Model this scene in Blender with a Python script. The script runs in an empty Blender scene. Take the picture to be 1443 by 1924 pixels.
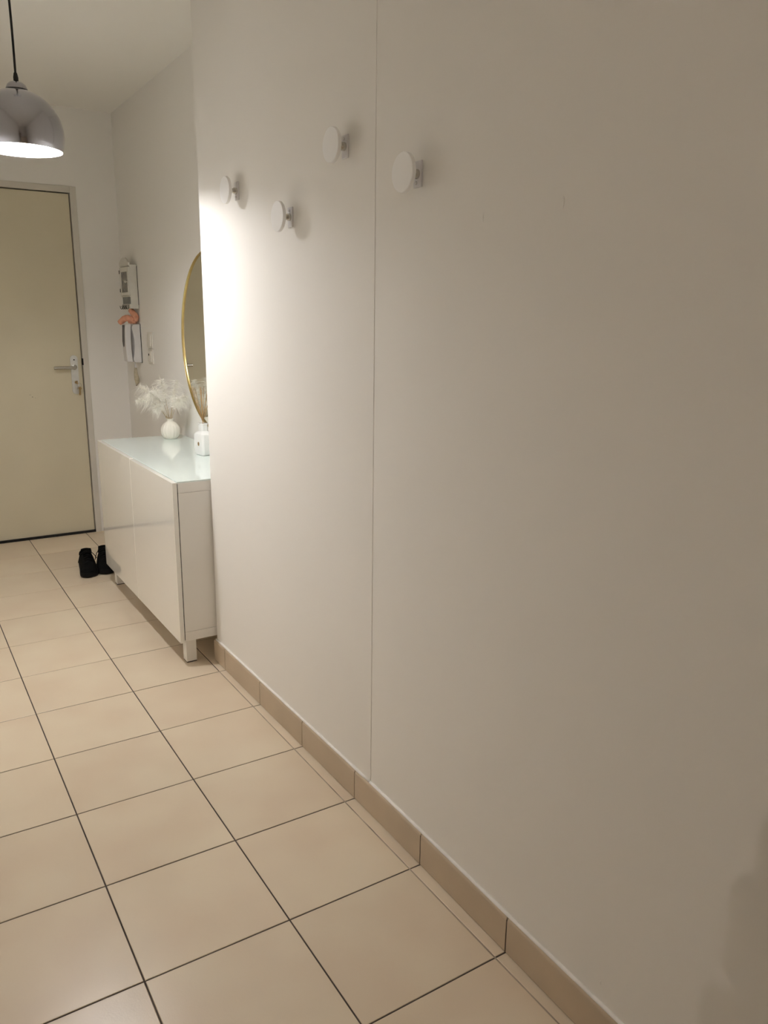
import bpy, bmesh, math, random
from mathutils import Vector, Matrix

random.seed(7)
scene = bpy.context.scene
C = scene.collection
PI = math.pi

# ------------------------------------------------------------------ camera
CAM_Z = 1.3538
F_PX, PITCH, ROLL, YAW = 1482.54, 0.240882, 0.0115432, 0.563101
fwd = Vector((math.sin(YAW) * math.cos(PITCH), math.cos(YAW) * math.cos(PITCH), -math.sin(PITCH)))
rgt = Vector((math.cos(YAW), -math.sin(YAW), 0))
up = rgt.cross(fwd)
r2 = math.cos(ROLL) * rgt + math.sin(ROLL) * up
u2 = -math.sin(ROLL) * rgt + math.cos(ROLL) * up
cam_data = bpy.data.cameras.new('camera')
cam_data.sensor_fit = 'HORIZONTAL'
cam_data.sensor_width = 36.0
cam_data.lens = F_PX * 36.0 / 1443.0
cam_data.clip_start = 0.05
cam = bpy.data.objects.new('camera', cam_data)
C.objects.link(cam)
m = Matrix.Identity(4)
for i in range(3):
    m[i][0], m[i][1], m[i][2] = r2[i], u2[i], -fwd[i]
m.translation = (0, 0, CAM_Z)
cam.matrix_world = m
scene.camera = cam

# ------------------------------------------------------------------ world and exposure
world = bpy.data.worlds.new('world')
scene.world = world
world.use_nodes = True
world.node_tree.nodes['Background'].inputs[0].default_value = (0.02, 0.018, 0.016, 1)
world.node_tree.nodes['Background'].inputs[1].default_value = 0.2
scene.view_settings.view_transform = 'Standard'
scene.view_settings.look = 'None'
scene.view_settings.gamma = 1.0
scene.view_settings.use_curve_mapping = False
scene.view_settings.exposure = 0.0
scene.cycles.diffuse_bounces = 6
scene.cycles.max_bounces = 8
scene.cycles.adaptive_threshold = 0.05
scene.cycles.use_light_tree = False

# lamp power: the pendant over the hall and the globe in the room behind the camera
PENDANT_POWER = 1040.0
PENDANT_COLOR = (1.0, 0.985, 0.985)
GLOBE_POWER = 21500.0
GLOBE_COLOR = (1.0, 0.90, 0.80)

# ------------------------------------------------------------------ dimensions (metres)
S = 0.3345                       # floor tile pitch
TX0, TY0 = 0.6507, 1.4189        # a grout crossing
GAP = 0.0038
WALL_END_Y = 2.862               # where the right wall stops and the niche begins
NICHE_X = 1.313
END_Y = 5.125
CEIL = 2.50
LEFT_X = -0.065
ROOM_X0, ROOM_Y0, ROOM_Y1 = -3.2, -3.2, 0.80
CREASE_Y = 1.68


def wall_x(y):
    if y > CREASE_Y:
        return 1.0263 - 0.0070 * (y - CREASE_Y)
    return 1.0275 - 0.0090 * (CREASE_Y - y)


# ------------------------------------------------------------------ materials
MATS = {}


def mat(name, color, rough=0.5, metal=0.0, var=0.0, vscale=8.0, bump=0.0, bscale=120.0, per_object=0.0,
        spec=0.5, coat=0.0, emit=None, estr=0.0, trans=0.0, alpha=1.0, sub=0.0, ior=1.45, color2=None):
    mm = bpy.data.materials.new(name)
    mm.use_nodes = True
    nt = mm.node_tree
    n, l = nt.nodes, nt.links
    b = n['Principled BSDF']
    b.inputs['Base Color'].default_value = (*color, 1)
    b.inputs['Roughness'].default_value = rough
    b.inputs['Metallic'].default_value = metal
    b.inputs['Specular IOR Level'].default_value = spec
    b.inputs['IOR'].default_value = ior
    b.inputs['Coat Weight'].default_value = coat
    b.inputs['Coat Roughness'].default_value = 0.03
    b.inputs['Transmission Weight'].default_value = trans
    b.inputs['Alpha'].default_value = alpha
    if sub:
        b.inputs['Subsurface Weight'].default_value = sub
        b.inputs['Subsurface Scale'].default_value = 0.01
    if emit:
        b.inputs['Emission Color'].default_value = (*emit, 1)
        b.inputs['Emission Strength'].default_value = estr
    tc = n.new('ShaderNodeTexCoord')
    if var > 0 or per_object > 0:
        last = None
        nz = n.new('ShaderNodeTexNoise')
        nz.inputs['Scale'].default_value = vscale
        nz.inputs['Detail'].default_value = 1.5
        l.new(tc.outputs['Object'], nz.inputs['Vector'])
        if per_object > 0:
            oi = n.new('ShaderNodeObjectInfo')
            vm = n.new('ShaderNodeVectorMath')
            vm.operation = 'MULTIPLY_ADD'
            vm.inputs[1].default_value = (1, 1, 1)
            cx = n.new('ShaderNodeCombineXYZ')
            sc = n.new('ShaderNodeMath')
            sc.operation = 'MULTIPLY'
            sc.inputs[1].default_value = 37.0
            l.new(oi.outputs['Random'], sc.inputs[0])
            for k in range(3):
                l.new(sc.outputs[0], cx.inputs[k])
            l.new(tc.outputs['Object'], vm.inputs[0])
            l.new(cx.outputs[0], vm.inputs[2])
            l.new(vm.outputs[0], nz.inputs['Vector'])
        mix = n.new('ShaderNodeMix')
        mix.data_type = 'RGBA'
        c2 = color2 or tuple(c * (1 - var) for c in color)
        c1 = tuple(min(1, c * (1 + var * 0.4)) for c in color)
        mix.inputs['A'].default_value = (*c1, 1)
        mix.inputs['B'].default_value = (*c2, 1)
        mr = n.new('ShaderNodeMapRange')
        mr.inputs['From Min'].default_value = 0.32
        mr.inputs['From Max'].default_value = 0.68
        l.new(nz.outputs['Fac'], mr.inputs['Value'])
        l.new(mr.outputs[0], mix.inputs['Factor'])
        last = mix.outputs['Result']
        if per_object > 0:
            hs = n.new('ShaderNodeHueSaturation')
            mr2 = n.new('ShaderNodeMapRange')
            mr2.inputs['To Min'].default_value = 1 - per_object
            mr2.inputs['To Max'].default_value = 1 + per_object
            l.new(oi.outputs['Random'], mr2.inputs['Value'])
            l.new(mr2.outputs[0], hs.inputs['Value'])
            l.new(last, hs.inputs['Color'])
            last = hs.outputs['Color']
        l.new(last, b.inputs['Base Color'])
    if bump > 0:
        nb = n.new('ShaderNodeTexNoise')
        nb.inputs['Scale'].default_value = bscale
        nb.inputs['Detail'].default_value = 1.0
        l.new(tc.outputs['Object'], nb.inputs['Vector'])
        bp = n.new('ShaderNodeBump')
        bp.inputs['Strength'].default_value = bump
        bp.inputs['Distance'].default_value = 0.002
        l.new(nb.outputs['Fac'], bp.inputs['Height'])
        l.new(bp.outputs['Normal'], b.inputs['Normal'])
    MATS[name] = mm
    return mm


mat('wall_paint', (0.89, 0.868, 0.825), 0.62, bump=0.10, bscale=95, spec=0.35)
mat('ceiling_paint', (0.90, 0.875, 0.82), 0.8, spec=0.2)
mat('tile', (0.76, 0.65, 0.495), 0.29, var=0.07, vscale=5.0, per_object=0.035, bump=0.05, bscale=240, spec=0.5,
    color2=(0.735, 0.605, 0.455))
mat('skirting', (0.57, 0.46, 0.335), 0.36, var=0.09, vscale=6.0, per_object=0.05, bump=0.05, bscale=240)
mat('grout', (0.11, 0.088, 0.075), 0.9, var=0.35, vscale=14, bump=0.3, bscale=300, spec=0.2)
mat('grout_light', (0.46, 0.385, 0.30), 0.9, var=0.3, vscale=14, spec=0.2)
mat('caulk', (0.92, 0.89, 0.85), 0.6, var=0.06, vscale=40)
mat('door_cream', (0.72, 0.655, 0.49), 0.5, var=0.05, vscale=2.5, bump=0.04, bscale=180)
mat('frame_paint', (0.70, 0.665, 0.59), 0.5, var=0.03, vscale=5)
mat('seal_black', (0.012, 0.011, 0.010), 0.8, var=0.2, vscale=30)
mat('alu', (0.74, 0.73, 0.70), 0.32, metal=0.55, var=0.05, vscale=60)
mat('steel', (0.60, 0.58, 0.54), 0.25, metal=1.0, var=0.05, vscale=60)
mat('brass', (0.50, 0.36, 0.18), 0.32, metal=1.0, var=0.12, vscale=40)
mat('dark_hole', (0.01, 0.009, 0.008), 0.8, var=0.1)
mat('scuff', (0.36, 0.31, 0.23), 0.7, var=0.2, vscale=80)
mat('chrome', (0.42, 0.42, 0.455), 0.14, metal=1.0, var=0.04, vscale=12)
mat('chrome_clean', (0.78, 0.78, 0.78), 0.08, metal=1.0, var=0.03, vscale=20)
mat('shade_white', (0.95, 0.945, 0.94), 0.55, var=0.02, vscale=10)
mat('cable_black', (0.012, 0.012, 0.012), 0.6, var=0.2, vscale=60)
mat('gloss_white', (0.92, 0.90, 0.84), 0.05, spec=0.5, coat=0.7)
mat('lacquer_edge', (0.92, 0.90, 0.85), 0.35, var=0.01, vscale=4)
mat('foil_white', (0.90, 0.88, 0.84), 0.45, var=0.015, vscale=6)
mat('glass_top', (0.84, 0.945, 0.91), 0.05, var=0.015, vscale=3, spec=0.5, coat=0.6)
mat('dark_gap', (0.03, 0.028, 0.027), 0.8, var=0.2, vscale=30)
mat('gold', (0.62, 0.47, 0.20), 0.28, metal=1.0, var=0.08, vscale=30)
mat('mirror', (0.86, 0.87, 0.84), 0.015, metal=1.0, var=0.005, vscale=3)
mat('ceramic_matte', (0.82, 0.78, 0.69), 0.6, var=0.04, vscale=25)
mat('ceramic_gloss', (0.83, 0.83, 0.81), 0.15, var=0.01, vscale=10, coat=0.3)
mat('reed', (0.44, 0.27, 0.115), 0.65, var=0.3, vscale=60, per_object=0.18)
mat('stem_straw', (0.56, 0.43, 0.25), 0.7, var=0.25, vscale=60)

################

[What is asked]: Leave out any pictures, please, and quote only the lines from the top of the data through the line that contains "scene.camera = cam".

[Result for this exercise]:
Model this scene in Blender with a Python script. The script runs in an empty Blender scene. Take the picture to be 1443 by 1924 pixels.
import bpy, bmesh, math, random
from mathutils import Vector, Matrix

random.seed(7)
scene = bpy.context.scene
C = scene.collection
PI = math.pi

# ------------------------------------------------------------------ camera
CAM_Z = 1.3538
F_PX, PITCH, ROLL, YAW = 1482.54, 0.240882, 0.0115432, 0.563101
fwd = Vector((math.sin(YAW) * math.cos(PITCH), math.cos(YAW) * math.cos(PITCH), -math.sin(PITCH)))
rgt = Vector((math.cos(YAW), -math.sin(YAW), 0))
up = rgt.cross(fwd)
r2 = math.cos(ROLL) * rgt + math.sin(ROLL) * up
u2 = -math.sin(ROLL) * rgt + math.cos(ROLL) * up
cam_data = bpy.data.cameras.new('camera')
cam_data.sensor_fit = 'HORIZONTAL'
cam_data.sensor_width = 36.0
cam_data.lens = F_PX * 36.0 / 1443.0
cam_data.clip_start = 0.05
cam = bpy.data.objects.new('camera', cam_data)
C.objects.link(cam)
m = Matrix.Identity(4)
for i in range(3):
    m[i][0], m[i][1], m[i][2] = r2[i], u2[i], -fwd[i]
m.translation = (0, 0, CAM_Z)
cam.matrix_world = m
scene.camera = cam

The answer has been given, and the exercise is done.